Classical correlations are described consistently within classical information theory. This thesis presents a consistent quantum information theory of purely quantum correlations, i.e. entanglement. The main problem arises when we consider mixed states, for which it is difficult to separate quantum from purely classical correlations. This problem is the main subject of the thesis and is undertaken from two different perspectives. The first approach follows Shannon’s own approach, where we define a number of intuitively clear and physically sound conditions that a “good” measure of entanglement has to satisfy, and then search for measures satisfying these conditions. Our second approach is to extend the classical idea of distinguishing two probability distributions to quantum physics. The amount of entanglement will then determine the experimental ability to distinguish a given entangled state from a classical, disentangled state. We show that these two approaches have a number of features in common, leading to the same measures of entanglement.

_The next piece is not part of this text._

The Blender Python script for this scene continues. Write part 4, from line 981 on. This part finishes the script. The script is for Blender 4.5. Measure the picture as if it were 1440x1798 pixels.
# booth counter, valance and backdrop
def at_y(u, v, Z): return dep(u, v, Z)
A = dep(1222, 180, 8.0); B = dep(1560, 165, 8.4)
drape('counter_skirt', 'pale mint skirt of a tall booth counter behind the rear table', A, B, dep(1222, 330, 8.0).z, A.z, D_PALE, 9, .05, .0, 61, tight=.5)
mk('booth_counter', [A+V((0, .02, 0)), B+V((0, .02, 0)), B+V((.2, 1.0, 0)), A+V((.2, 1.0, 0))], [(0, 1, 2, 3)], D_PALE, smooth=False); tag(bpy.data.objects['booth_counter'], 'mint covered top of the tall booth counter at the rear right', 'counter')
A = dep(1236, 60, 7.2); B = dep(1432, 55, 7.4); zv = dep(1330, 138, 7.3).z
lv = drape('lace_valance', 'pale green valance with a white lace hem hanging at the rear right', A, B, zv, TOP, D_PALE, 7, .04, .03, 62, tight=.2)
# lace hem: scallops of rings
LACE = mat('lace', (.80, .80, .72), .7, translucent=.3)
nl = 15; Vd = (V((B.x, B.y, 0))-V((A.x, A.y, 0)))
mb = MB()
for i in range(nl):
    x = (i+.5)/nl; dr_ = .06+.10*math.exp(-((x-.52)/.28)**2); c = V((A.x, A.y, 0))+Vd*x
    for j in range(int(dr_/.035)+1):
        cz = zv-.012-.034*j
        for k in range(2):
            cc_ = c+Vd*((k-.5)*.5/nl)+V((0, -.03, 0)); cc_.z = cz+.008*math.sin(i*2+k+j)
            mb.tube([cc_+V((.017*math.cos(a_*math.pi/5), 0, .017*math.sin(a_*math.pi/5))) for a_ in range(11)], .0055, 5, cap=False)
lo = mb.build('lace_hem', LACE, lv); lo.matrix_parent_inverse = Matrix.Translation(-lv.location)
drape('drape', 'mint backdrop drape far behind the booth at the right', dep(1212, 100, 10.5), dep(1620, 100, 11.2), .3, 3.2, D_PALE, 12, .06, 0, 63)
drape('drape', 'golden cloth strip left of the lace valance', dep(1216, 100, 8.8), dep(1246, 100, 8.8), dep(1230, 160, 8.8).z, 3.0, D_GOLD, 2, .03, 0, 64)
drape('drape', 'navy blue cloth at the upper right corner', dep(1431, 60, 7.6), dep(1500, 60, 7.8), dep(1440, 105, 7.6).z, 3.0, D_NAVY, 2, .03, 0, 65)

Classical information can be spoilt due to interactions with the environment. Classical information theory has a branch dealing with methods for protecting information called classical error correction. Quantum information is even more fragile and here we develop the quantum analogue of error correction. We develop a code that protects quantum states in the presence of spontaneous emission. We then show how to protect entanglement using this method.
We also present a cavity QED implementation of various schemes aiming at increasing and protecting entanglement between two cavities using the standard Jaynes-Cummings interaction model between an atom and a cavity.